* _STATED GOAL_
Extract the lines from the start through the line that holds "from mathutils import Vector, Matrix", both included, omitting all images.

* _DATA LINES_
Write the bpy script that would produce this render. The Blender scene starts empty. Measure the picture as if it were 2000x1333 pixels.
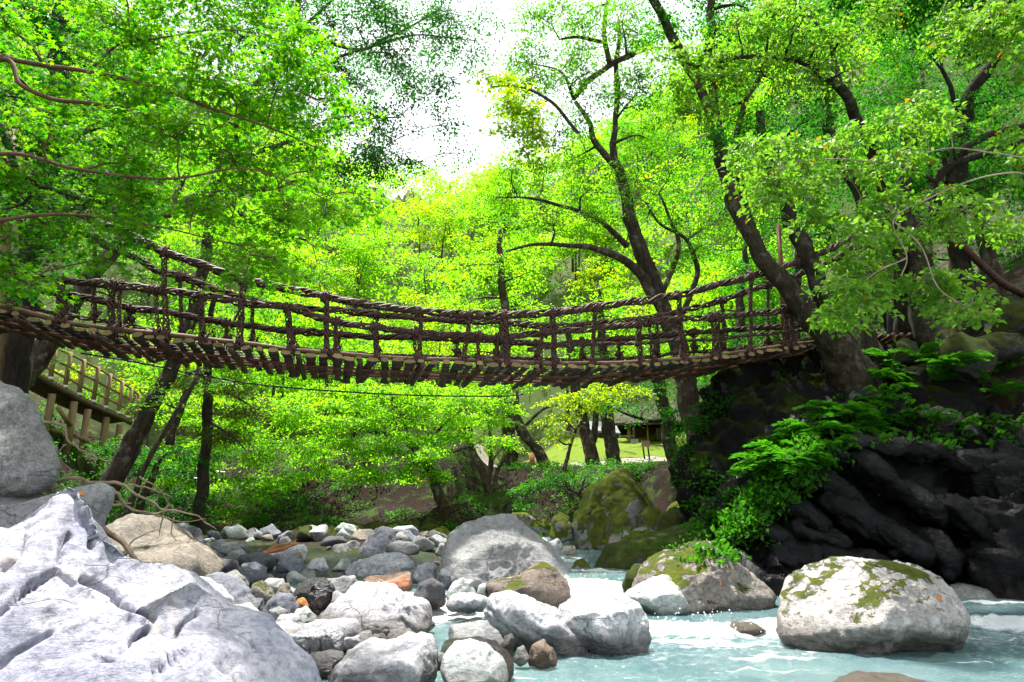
import bpy, bmesh, math, random
import numpy as np
from mathutils import Vector, Matrix

sc = bpy.context.scene
# ---------------------------------------------------------------- camera
FPX = 1333.33
CAMZ = 1.5
PITCH = math.atan(324.0 / 1333.33)
cam_d = bpy.data.cameras.new('camera')
cam_d.sensor_width = 36.0; cam_d.lens = 24.0
cam_d.clip_start = 0.05; cam_d.clip_end = 2000.0
cam = bpy.data.objects.new('camera', cam_d)
sc.collection.objects.link(cam)
cam.location = (0, 0, CAMZ)
cam.rotation_euler = (math.pi / 2 + PITCH, 0, 0)
sc.camera = cam
# ---------------------------------------------------------------- sky, sun, exposure
SUN_DIR = Vector((-0.12, 0.26, 0.96)).normalized()          # towards the sun
SUN_ELEV = math.asin(SUN_DIR.z)
SUN_AZ = math.atan2(SUN_DIR.x, SUN_DIR.y)                     # clockwise from +Y
world = bpy.data.worlds.new('World'); sc.world = world; world.use_nodes = True
wn = world.node_tree.nodes; wl = world.node_tree.links
for n in list(wn): wn.remove(n)
w_out = wn.new('ShaderNodeOutputWorld')
w_sky = wn.new('ShaderNodeTexSky'); w_sky.sky_type = 'NISHITA'; w_sky.sun_disc = False
w_sky.sun_elevation = SUN_ELEV; w_sky.sun_rotation = SUN_AZ
w_bg = wn.new('ShaderNodeBackground'); w_bg.inputs[1].default_value = 0.12
wl.new(w_sky.outputs[0], w_bg.inputs[0])
# thin bright cloud veil over the whole sky
w_cl = wn.new('ShaderNodeBackground'); w_cl.inputs[0].default_value = (0.95, 0.97, 1.0, 1); w_cl.inputs[1].default_value = 0.72
w_no = wn.new('ShaderNodeTexNoise'); w_no.inputs['Scale'].default_value = 2.2; w_no.inputs['Detail'].default_value = 5
w_tc = wn.new('ShaderNodeTexCoord'); wl.new(w_tc.outputs['Generated'], w_no.inputs['Vector'])
w_mr = wn.new('ShaderNodeMapRange'); w_mr.inputs[1].default_value = .3; w_mr.inputs[2].default_value = .7
w_mr.inputs[3].default_value = .72; w_mr.inputs[4].default_value = 1.0
wl.new(w_no.outputs[0], w_mr.inputs[0])
w_mx = wn.new('ShaderNodeMixShader'); wl.new(w_mr.outputs[0], w_mx.inputs[0])
wl.new(w_bg.outputs[0], w_mx.inputs[1]); wl.new(w_cl.outputs[0], w_mx.inputs[2])
wl.new(w_mx.outputs[0], w_out.inputs[0])

sun_d = bpy.data.lights.new('sun', 'SUN'); sun_d.energy = 5.0; sun_d.angle = math.radians(2.0)
sun_d.color = (1.0, 0.95, 0.87)
sun = bpy.data.objects.new('sun', sun_d); sc.collection.objects.link(sun)
sun.rotation_euler = SUN_DIR.to_track_quat('Z', 'Y').to_euler()
sun.location = (0, 0, 60)

sc.view_settings.view_transform = 'Standard'; sc.view_settings.look = 'None'
sc.view_settings.gamma = 1.0; sc.view_settings.use_curve_mapping = False
sc.view_settings.exposure = 1.4
cy = sc.cycles
cy.max_bounces = 6; cy.diffuse_bounces = 3; cy.glossy_bounces = 2; cy.transmission_bounces = 4
cy.transparent_max_bounces = 6; cy.use_denoising = True; cy.caustics_reflective = False; cy.caustics_refractive = False
cy.sample_clamp_indirect = 6.0

# ---------------------------------------------------------------- helpers
cP, sP = math.cos(PITCH), math.sin(PITCH)
CAM = np.array([0, 0, CAMZ])
def ray(px, py):
    u = (px - 1000.0) / FPX; v = (666.5 - py) / FPX
    return np.array([u, cP - v * sP, sP + v * cP])
def P(px, py, Y):
    """point of the photograph's pixel at ground distance Y"""
    d = ray(px, py); return CAM + d * (Y / d[1])
def Pz(px, py, z):
    d = ray(px, py); return CAM + d * ((z - CAMZ) / d[2])
def mpp(px, py, Y):
    """metres per photograph pixel there"""
    d = ray(px, py); t = Y / d[1]
    return t / FPX
def to_px(p):
    q = np.asarray(p) - CAM
    c = q[..., 1] * cP + q[..., 2] * sP; v = -q[..., 1] * sP + q[..., 2] * cP
    return 1000 + FPX * q[..., 0] / c, 666.5 - FPX * v / c

_perm = np.random.RandomState(7).permutation(256); _perm = np.concatenate([_perm, _perm, _perm])
_grad = np.random.RandomState(8).normal(size=(256, 3)); _grad /= np.linalg.norm(_grad, axis=1)[:, None]
def perlin(p):
    p = np.asarray(p, dtype=np.float64)
    i = np.floor(p).astype(np.int64); f = p - i; i &= 255
    w = f * f * f * (f * (f * 6 - 15) + 10)
    r = np.zeros(p.shape[:-1])
    for dx in (0, 1):
        a = _perm[i[..., 0] + dx]; wx = w[..., 0] if dx else 1 - w[..., 0]
        for dy in (0, 1):
            b = _perm[a + i[..., 1] + dy]; wy = w[..., 1] if dy else 1 - w[..., 1]
            for dz in (0, 1):
                g = _grad[_perm[b + i[..., 2] + dz]]; wz = w[..., 2] if dz else 1 - w[..., 2]
                r += wx * wy * wz * (g[..., 0] * (f[..., 0] - dx) + g[..., 1] * (f[..., 1] - dy) + g[..., 2] * (f[..., 2] - dz))
    return r * 1.5
def fbm(p, octv=4, gain=.5, lac=2.03):
    p = np.asarray(p); a = 1.0; s = 0
    for k in range(octv):
        s = s + a * perlin(p + 17.3 * k); p = p * lac; a *= gain
    return s
def ridged(p, octv=4):
    a = 1.0; s = 0; p = np.asarray(p)
    for k in range(octv):
        s = s + a * (1 - 2 * np.abs(perlin(p + 9.1 * k))); p = p * 2.1; a *= .5
    return s
def sstep(x, a=0.0, b=1.0):
    t = np.clip((np.asarray(x, float) - a) / (b - a), 0, 1); return t * t * (3 - 2 * t)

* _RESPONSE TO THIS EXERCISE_
Write the bpy script that would produce this render. The Blender scene starts empty. Measure the picture as if it were 2000x1333 pixels.
import bpy, bmesh, math, random
import numpy as np
from mathutils import Vector, Matrix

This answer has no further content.